I repeat, it's okay not to like _Galatea_. But you may have better
success thinking of Galatea as a person or a work of art, rather than
thinking of _Galatea_ as a game.
Galatea is enjoyable to spend time with because she feels like a human
being -- she has feelings, and memories, and she's complex inside.
There's enough of her that there's something to fall in love with.
She's substantial.
There are those who dismiss this on the grounds that you might as well
talk to a *real* person. I make analogy here to (with apologies) a
statue in an art gallery. A statue, like an NPC, is an artificial
representation of a person, composed and arranged and presented
artistically. Even if it is in a realistic style, in an artless pose,
then it is because the sculptor is artistically presenting artlessness.

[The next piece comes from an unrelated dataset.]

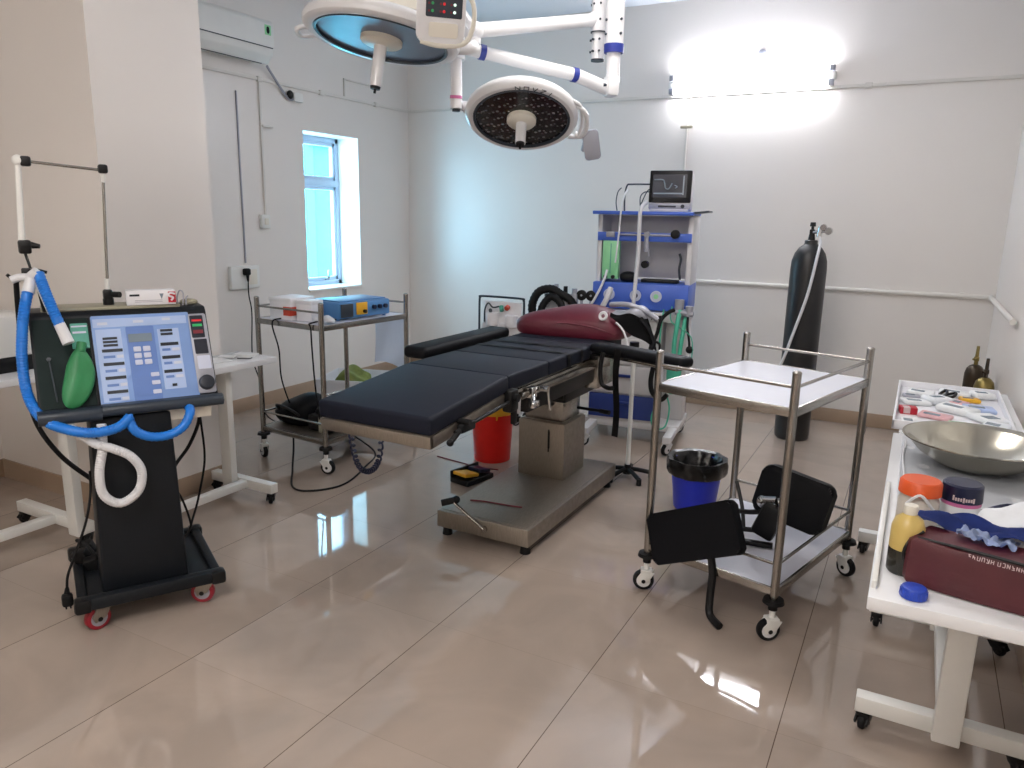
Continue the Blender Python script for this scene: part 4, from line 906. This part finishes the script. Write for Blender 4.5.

Galatea is more interesting than a real person because she is created
with artistic intent. Real people have long boring stretches, or may
not always reveal their inner complexity. Galatea is designed to
display her complexity.
There have been far better discussions than mine by far more
intelligent people than myself on the purposes of artificial
intelligence and of fiction in general, so I will not attempt further
to explore the topic here. Suffice it to say that Galatea deserves her
reputation as the gold standard for all NPCs.